第k短路问题及其应用(POJ2449 Remmarguts' Date)
(转载时请注明原地址http://www.cnblogs.com/n-u-l-l/archive/2012/07/29/2614194.html)
在一个有权图中,从起点到终点最短的路径成为最短路,第2短的路成为次短路,第3短的路成为第3短路,依此类推,第k短的路成为第k短路。那么,第k短路怎么求呢?
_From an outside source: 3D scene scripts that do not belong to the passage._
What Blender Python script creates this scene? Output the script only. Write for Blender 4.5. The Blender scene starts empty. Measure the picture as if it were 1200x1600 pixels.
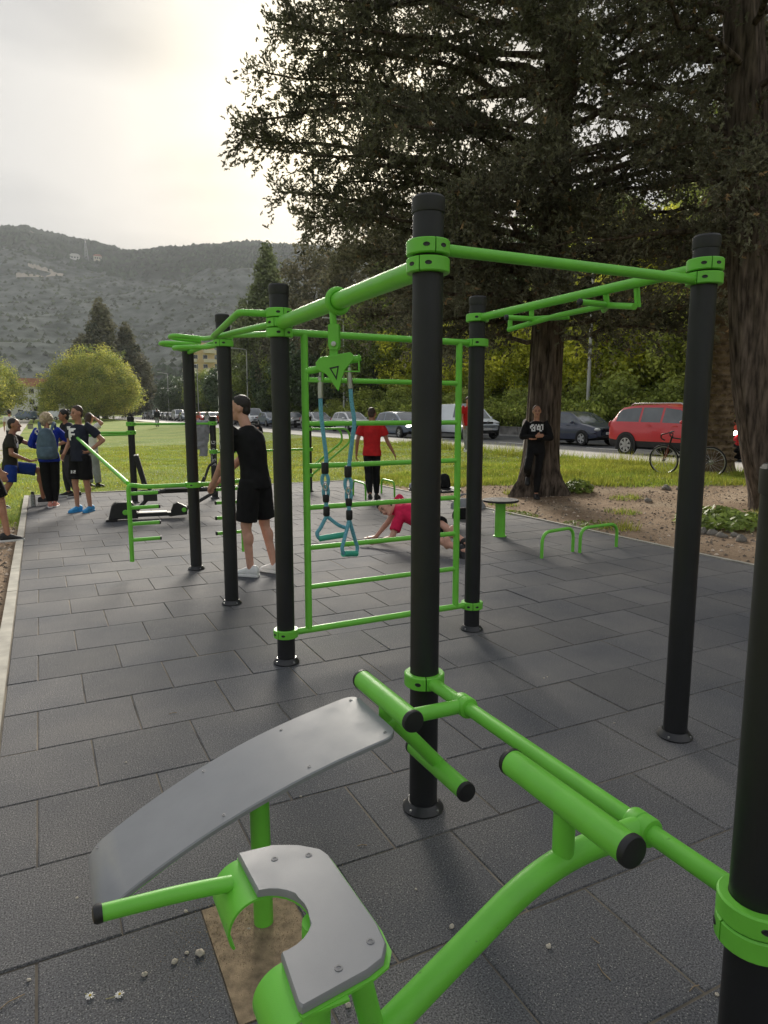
import bpy, bmesh, math, random
import numpy as np
from mathutils import Vector, Matrix, noise as mnoise
R = math.radians
rng = np.random.default_rng(7)
random.seed(7)
S = bpy.context.scene
COL = S.collection

# ------------------------------------------------------------------ camera, sky, sun, exposure
cd = bpy.data.cameras.new('camera')
cam = bpy.data.objects.new('camera', cd); COL.objects.link(cam)
cam.location = (0, 0, 1.6); cam.rotation_euler = (R(90 - 8.3), 0, 0)
cd.sensor_fit = 'VERTICAL'; cd.sensor_height = 24; cd.lens = 24 * 1067 / 1600
cd.clip_start = .05; cd.clip_end = 9000
S.camera = cam
SUN_AZ, SUN_EL = R(-4.0), R(22.0)           # azimuth from +Y towards +X
sdir = Vector((math.sin(SUN_AZ) * math.cos(SUN_EL), math.cos(SUN_AZ) * math.cos(SUN_EL), math.sin(SUN_EL)))
W = bpy.data.worlds.new('World'); S.world = W; W.use_nodes = True
nt = W.node_tree; nt.nodes.clear()
def N(t, **k):
    n = nt.nodes.new(t)
    for a, b in k.items(): setattr(n, a, b)
    return n
def L(a, b): nt.links.new(a, b)
out = N('ShaderNodeOutputWorld'); bg = N('ShaderNodeBackground'); bg.inputs[1].default_value = .1
sky = N('ShaderNodeTexSky', sky_type='NISHITA'); sky.sun_disc = False
sky.sun_elevation = SUN_EL; sky.sun_rotation = SUN_AZ; sky.dust_density = 3; sky.air_density = 1.2
tc = N('ShaderNodeTexCoord')
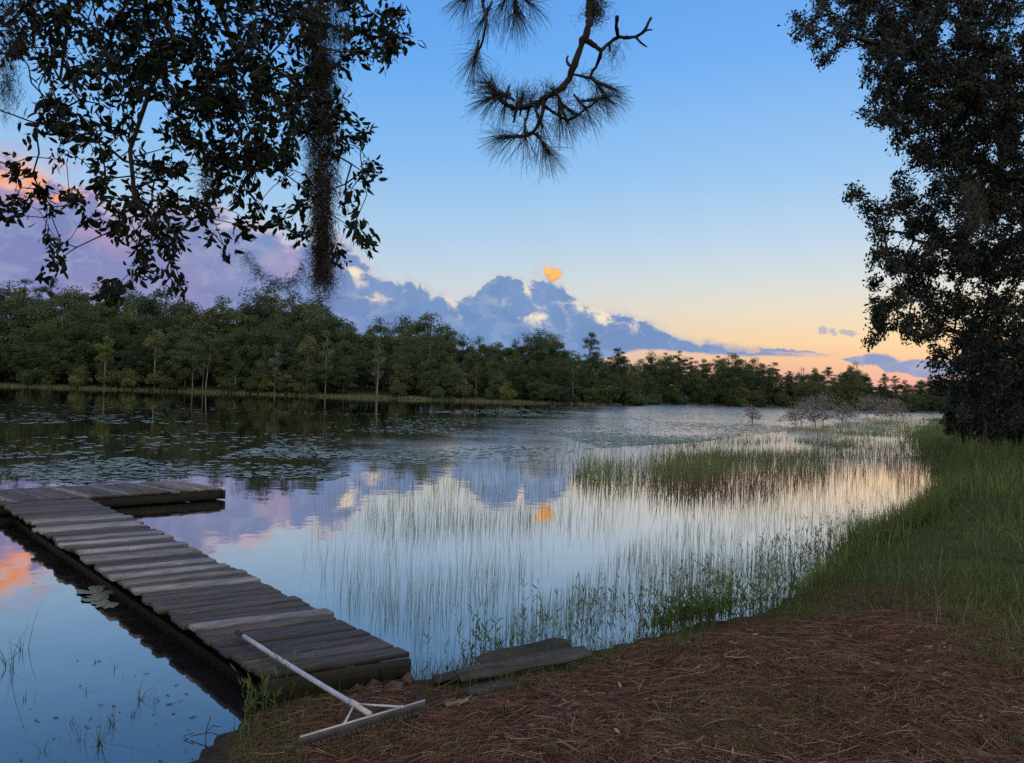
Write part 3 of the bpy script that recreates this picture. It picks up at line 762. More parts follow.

对于第k短路,可以想到的一个比较朴素的算法就是广度优先搜索,使用优先队列从源点s进行广搜,当第k次搜索到终点t时,所的长度即所求但是这种方法在运行过程中会产生特别多的状态,当图比较简单、k比较小时,可以一试,但是当k较大或者图中点数较多时,会面临爆栈的危险。目前使用比较多的算法是单源最短路配合A*。A*是搜索中比较高级的方式,A*算法结合了启发式方法(这种方法通过充分利用图给出的信息来动态的作出决定而使搜索次数大大降低)和形式化方法(这种方法不利用图给出的信息,而仅通过数学的形式分析,如Dijkstra算法)。它通过一个估价函数f(h)来估计图中的当前点p到终点的距离,并由此决定它的搜索方向,当这条路径失败时,它会尝试其他路径。对于A*,估价函数=当前值+当前位置到终点的距离,即f(p)=g(p)+h(p),每次扩展估价函数值最小的一个。对于第k短路算法来说,g(p)为从源点s到当前点p所走的路径长度,h(p)为从当前点p到终点t的最短路,因此f(p)的意义就是从s按照当前路径经过p点后到达t的总距离。也就是每次扩展都是有方向的,这样无论对提高出解的速度还是降低扩展的状态数目都是有好处的。为了加快计算,h(p)需要在搜索之前进行预处理,只要将原图的所有边反向,再从终点t做一次单源最短路即可得到h(p)。单源最短路求法有Dijkstra,Bellman-Ford,SPFA等。
具体步奏:
这里我们使用链式前向星来存储如图,由于需要预处理所有点到终点的最短路,就需要将图G中所有边反向得到图G',再从终点t做一次单源最短路,所以实际上就是两张图。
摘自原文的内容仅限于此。